TIME : 2016/2/20 15:52:16

Yucatan's gastronomic heritage

A mix of the ancient Mayan and European cuisine

Yucatan's gastronomic heritage

Yucatecan cuisine is recognized in Mexico and the world. It is largely a result of its former isolation from the rest of the country, and its constant interaction with Europe, Cuba and New Orleans via its ports. The exquisite Yucatecan cuisine is based on a mixture of ingredients used by the ancient Maya, which incorporates flavors brought from Europe with later contributions from the Caribbean and Middle East.

An exquisite combination of condiments and spices like pumpkin seed, oregano, purple onion, sour orange, achiote, sweet pepper, cilantro, habanero and xcatic peppers, produces famous Yucatecan cuisine.

The Yucatecan cuisine menu is unique, when looking at the traditional restaurant of your choice you will find popular dishes such as Cochinta Pibil, Panuchos, Salbutes, Poc Chuc, Lime soup, Relleno Negro and Queso Relleno.

Courtesy of La Jornada Maya

Courtesy of La Jornada Maya

Yucatecan food differs from regular Mexican food for its strong condiments and the predominant use of corn. For instance, dishes like lime soup, papadzules and Motul-style eggs are all made with fried corn tortillas, and panuchos and dzotolbichay are made with corn dough.

To this day, traditional dishes have numerous variations depending on the place you try them. As it is expected many restaurant have put a twist on old classics to make them taste even more delicious!

If you are looking for a place to eat in Mérida, Yucatan's capital city, here's our recommendation on where to stop by:


Yucatan's gastronomic heritage

Courtesy of La Jornada Maya

Rosas y Xocolate its unique cuisine is described as a fusion of Mayan, Yucatecan, and modern flavours. The menu has all the Mexican classics with clever twists to them, a philosophy even applied to the aguas frescas with flavours like chaya, cucumber and lime; and kiwi with peppery hoja santa; a great drink to refresh from the city's heat.

The menu includes beef Carpaccio, Panuchos with duck meat, crispy octopus and more. Order the Menú Degustación, a six course tasting menu that ends wiith the restaurant’s signature chocolate tart, and you can try a little bit of everything.

La Chaya Maya, named after the spinach-like leaf used in many of the region’s traditional dishes, It’s the place to try regional classics like cochinita pibil, pork marinated in ground achiote seeds and bitter orange juice, baked in banana leaves until meltingly tender.

Hand-made tortillas are cooked in front of your eyes.
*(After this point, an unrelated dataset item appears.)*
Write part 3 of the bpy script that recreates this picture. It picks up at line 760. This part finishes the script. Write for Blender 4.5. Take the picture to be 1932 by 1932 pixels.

They also have their own special yucatecan dish called "Los Tres Mosqueteros Yucatecos" that consist in three crepes made from corn and chaya flour bathed with 3 different Yucatecan sauces.


Yucatan's gastronomic heritage

Courtesy of

La Pigua, one of the benefits of having a long coast line so close is having fresh seafood and a variety of dishes to enjoy. The best-known of the seafood places in Campeche also has a branch in Merida. They serve traditional craft dishes, no conservatives, just 100% natural ingredients.

Before your main course we recommend trying one of the ample selections of cocktails, ceviches, salmon Carpaccio or the crab tostada. Shrimp lovers won't be disappointed!

Los Almendros, is known for serving faithful renditions of Yucatecan classics, Los Almendros is popular with both Mérida locals and visitors alike and provides an excellent introduction to the cuisine of the region.

Among the standout dishes on the menu are poc-chuc, grilled pork marinated in citrus, served with jewel-bright slivers of pickled pink onion, and scrambled eggs with longaniza sausage. Los Almendros also offers daily specials, including pork and black beans on Mondays and pavo en salsa de alcaparras (turkey with caper sauce) on Wednesdays. The restaurant takes pride in "Preserving the Yucatan Cuisine for Mexico and the world".

Hacienda Teya, was founded in 1683; its main activity was agricultural labor and ranching. Its restaurant opened in 1995, in order to offer their customers a real Yucatecan food made by Mayan hands. The food is actually served in original stone plates!

Start with sopa de lima, then move on to standout mains like poc chuc or cochinita pibil (both served with homemade tortillas). The restaurant has the Yucatán's largest wine selection, and desserts come with a complimentary digestif.